Good question. I'm not an expert screenwriter, but I am an expert
“screenwriter-resources” purveyor, if such a pitiful occupation
exists. From college classes to online classes to online resources to
books to at least three or four different “screenwriting resource
companies”--eh, I've actually spent a few hundred bucks studying
screenwriting. (Shivers in shame)
A
number of those resources tend to repeat the same basics over again,
so I really liked that while Automatic
Pilot included
the most important fundamentals of screenwriting for beginners, it
also delved into TV-industry-niche specifics, a wide variety of
structure techniques and suggestions, and Taub's own positive writing
philosophy. The strong motivational tone of the book makes you feel
like you've got people on your side—because when you're writing for
yourself you've got you on
your side, Taub might say—and as someone who used to write for a
living I found that incredibly empowering.
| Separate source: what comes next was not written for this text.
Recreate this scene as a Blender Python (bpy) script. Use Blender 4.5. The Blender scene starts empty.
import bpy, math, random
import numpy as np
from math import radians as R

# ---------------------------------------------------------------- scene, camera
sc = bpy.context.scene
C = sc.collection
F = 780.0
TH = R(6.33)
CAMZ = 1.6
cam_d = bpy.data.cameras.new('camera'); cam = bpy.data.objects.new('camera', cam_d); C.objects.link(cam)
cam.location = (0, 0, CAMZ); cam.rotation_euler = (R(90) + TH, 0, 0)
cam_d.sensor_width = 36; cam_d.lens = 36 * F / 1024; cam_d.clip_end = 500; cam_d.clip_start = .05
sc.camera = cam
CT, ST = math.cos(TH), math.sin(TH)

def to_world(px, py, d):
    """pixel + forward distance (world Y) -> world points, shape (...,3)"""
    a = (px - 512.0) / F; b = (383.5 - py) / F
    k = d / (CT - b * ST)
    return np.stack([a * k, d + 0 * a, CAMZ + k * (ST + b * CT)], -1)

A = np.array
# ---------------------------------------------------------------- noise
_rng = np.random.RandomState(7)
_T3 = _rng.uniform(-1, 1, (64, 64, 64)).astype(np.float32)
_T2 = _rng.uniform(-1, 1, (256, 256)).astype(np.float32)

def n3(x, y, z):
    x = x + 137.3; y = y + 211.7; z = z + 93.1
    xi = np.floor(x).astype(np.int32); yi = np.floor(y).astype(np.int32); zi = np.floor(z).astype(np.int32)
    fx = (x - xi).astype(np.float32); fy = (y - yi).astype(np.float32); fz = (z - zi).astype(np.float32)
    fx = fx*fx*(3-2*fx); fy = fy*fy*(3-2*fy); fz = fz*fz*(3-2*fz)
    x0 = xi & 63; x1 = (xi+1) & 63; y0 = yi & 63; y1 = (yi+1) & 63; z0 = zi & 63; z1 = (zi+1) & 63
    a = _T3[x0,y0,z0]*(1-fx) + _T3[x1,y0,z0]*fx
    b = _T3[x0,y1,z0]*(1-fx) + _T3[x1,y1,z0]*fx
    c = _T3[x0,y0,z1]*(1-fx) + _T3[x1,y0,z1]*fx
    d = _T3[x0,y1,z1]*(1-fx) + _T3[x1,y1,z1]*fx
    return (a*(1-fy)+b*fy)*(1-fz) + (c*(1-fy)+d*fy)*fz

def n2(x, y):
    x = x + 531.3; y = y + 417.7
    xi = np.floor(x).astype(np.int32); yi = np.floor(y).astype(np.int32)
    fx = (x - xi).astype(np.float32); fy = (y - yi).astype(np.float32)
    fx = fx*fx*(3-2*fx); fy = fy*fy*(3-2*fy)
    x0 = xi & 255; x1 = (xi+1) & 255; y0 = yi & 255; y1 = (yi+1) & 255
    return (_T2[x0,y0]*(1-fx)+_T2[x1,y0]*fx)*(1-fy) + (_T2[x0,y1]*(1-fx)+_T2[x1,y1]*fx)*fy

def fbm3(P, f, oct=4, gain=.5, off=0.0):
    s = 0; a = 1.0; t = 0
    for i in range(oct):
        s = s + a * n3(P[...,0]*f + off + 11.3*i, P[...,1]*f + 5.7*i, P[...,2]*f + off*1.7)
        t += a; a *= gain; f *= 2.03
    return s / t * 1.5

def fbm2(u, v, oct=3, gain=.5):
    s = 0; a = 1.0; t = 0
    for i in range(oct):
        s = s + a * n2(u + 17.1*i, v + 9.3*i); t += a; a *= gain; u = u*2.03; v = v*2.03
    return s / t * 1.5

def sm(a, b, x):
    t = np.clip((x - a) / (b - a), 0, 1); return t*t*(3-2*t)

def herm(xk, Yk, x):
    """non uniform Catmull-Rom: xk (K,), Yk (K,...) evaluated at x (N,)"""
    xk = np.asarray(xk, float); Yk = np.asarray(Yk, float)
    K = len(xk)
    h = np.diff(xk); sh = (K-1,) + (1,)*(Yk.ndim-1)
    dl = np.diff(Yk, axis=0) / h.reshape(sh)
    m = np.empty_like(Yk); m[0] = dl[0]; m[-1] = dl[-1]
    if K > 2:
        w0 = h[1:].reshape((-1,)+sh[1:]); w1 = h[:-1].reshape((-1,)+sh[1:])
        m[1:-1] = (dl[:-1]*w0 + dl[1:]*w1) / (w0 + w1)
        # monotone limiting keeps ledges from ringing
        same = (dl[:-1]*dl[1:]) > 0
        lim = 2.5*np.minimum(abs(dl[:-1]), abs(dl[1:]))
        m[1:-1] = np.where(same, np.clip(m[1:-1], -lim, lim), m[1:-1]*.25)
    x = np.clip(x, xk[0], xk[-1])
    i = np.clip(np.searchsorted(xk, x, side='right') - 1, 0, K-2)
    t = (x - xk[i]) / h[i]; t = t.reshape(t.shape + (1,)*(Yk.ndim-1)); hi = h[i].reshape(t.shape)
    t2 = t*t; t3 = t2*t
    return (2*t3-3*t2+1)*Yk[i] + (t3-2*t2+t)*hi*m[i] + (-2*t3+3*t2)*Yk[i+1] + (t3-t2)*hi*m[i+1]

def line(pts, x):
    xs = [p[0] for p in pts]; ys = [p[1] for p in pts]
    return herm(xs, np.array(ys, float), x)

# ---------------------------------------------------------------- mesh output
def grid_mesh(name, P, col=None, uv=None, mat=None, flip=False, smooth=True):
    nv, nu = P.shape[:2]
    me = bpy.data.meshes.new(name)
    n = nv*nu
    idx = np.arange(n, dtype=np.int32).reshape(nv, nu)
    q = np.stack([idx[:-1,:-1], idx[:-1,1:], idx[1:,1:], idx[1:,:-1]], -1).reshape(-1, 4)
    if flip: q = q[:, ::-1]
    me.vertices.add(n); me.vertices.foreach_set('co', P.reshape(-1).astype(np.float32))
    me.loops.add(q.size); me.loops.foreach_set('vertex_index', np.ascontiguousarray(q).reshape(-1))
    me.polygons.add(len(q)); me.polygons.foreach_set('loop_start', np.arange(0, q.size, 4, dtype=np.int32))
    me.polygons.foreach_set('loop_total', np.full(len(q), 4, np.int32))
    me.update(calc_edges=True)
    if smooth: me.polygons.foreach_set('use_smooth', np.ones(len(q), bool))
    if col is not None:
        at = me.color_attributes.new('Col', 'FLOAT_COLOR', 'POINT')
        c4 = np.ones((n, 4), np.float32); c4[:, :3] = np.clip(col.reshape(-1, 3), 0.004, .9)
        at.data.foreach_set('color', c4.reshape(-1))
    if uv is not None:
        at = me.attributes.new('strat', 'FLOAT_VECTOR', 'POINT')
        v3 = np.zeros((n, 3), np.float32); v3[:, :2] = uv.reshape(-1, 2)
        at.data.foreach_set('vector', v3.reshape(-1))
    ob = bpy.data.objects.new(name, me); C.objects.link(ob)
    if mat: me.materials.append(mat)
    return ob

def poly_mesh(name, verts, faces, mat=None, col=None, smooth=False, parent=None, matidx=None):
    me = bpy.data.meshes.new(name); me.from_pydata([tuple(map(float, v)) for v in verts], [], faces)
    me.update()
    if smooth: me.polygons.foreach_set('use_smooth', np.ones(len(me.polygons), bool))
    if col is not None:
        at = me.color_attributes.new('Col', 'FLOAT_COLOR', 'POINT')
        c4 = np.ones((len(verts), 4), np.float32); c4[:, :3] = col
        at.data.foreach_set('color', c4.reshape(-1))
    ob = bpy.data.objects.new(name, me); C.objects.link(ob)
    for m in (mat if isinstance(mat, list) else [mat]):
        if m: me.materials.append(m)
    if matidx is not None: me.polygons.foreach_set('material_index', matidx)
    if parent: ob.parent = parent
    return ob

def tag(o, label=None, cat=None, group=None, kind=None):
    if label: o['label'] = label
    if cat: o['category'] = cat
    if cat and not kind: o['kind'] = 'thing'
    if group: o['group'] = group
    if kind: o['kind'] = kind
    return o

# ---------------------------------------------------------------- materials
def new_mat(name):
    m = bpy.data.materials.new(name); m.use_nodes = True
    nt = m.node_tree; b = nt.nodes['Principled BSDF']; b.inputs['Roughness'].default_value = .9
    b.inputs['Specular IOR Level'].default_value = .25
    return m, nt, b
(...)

In med school you don't
get a lot of time to read, so I bought the audiobook to play while I
ate or whatever. Taub's encouragement was, for me, the writerly
equivalent of blasting rap music on the highway, or rocking out when
you're pumping iron: I got pumped up! There's something to be said
for that.
For
those of you who prefer more concrete definitions of value, we should
probably talk about $$$. Automatic
Pilot is
actually a compilation of all the resources and reading material from
a University class Taub taught/teaches on writing good pilot episodes
for television. As you may know,
it usually costs more than twenty bucks to access a University-level
screenwriting class.
Even cheap professional
classes online bill as much as $90—I got a discount on a decent
“Third Act” class for $45 once, but generally comparable
screenwriting classes enter the ring weighing in nearer the hundreds
mark.
To give you a more detailed cost-analysis, Hal Croasmun from
ScreenwritingU charges $90 for a class that involves about thirty
pages of reading material and no feedback from the professor. I'm not
downing on Croasmun—apparently he's pumping out writers who make
deals left and right—but pointing out, to you, that for $20 or less
I can get nearly 200 pages from Taub, all new and unique information
pertaining specifically to the TV industry. That's pretty good math.
Automatic
Pilot is
heavy with repetition, though. That's probably less of an issue in
the hardcopy (which I also bought
to keep as a skim-able resource), and for some folks repetition's
essential to enhance learning, so it's not necessarily a drawback. I
found it a bit much sometimes, but on the other hand a lot of the
repetition was also a lot of the motivational cheerleading I
enjoyed.
If
you're looking for new plotting tricks and tools to amp up your game;
if you're unfamiliar with a lot of TV-writing terminology and
structural customs; and if you'd like to tap the brains of multiple
TV-writing experts before you start writing yourself into a
crash-and-burn, a little repetition and two Red Robin meals is a fair
price to pay.
I think, anyway.
What do you guys think? Any other screenwriting
resources you've run into lately that you like?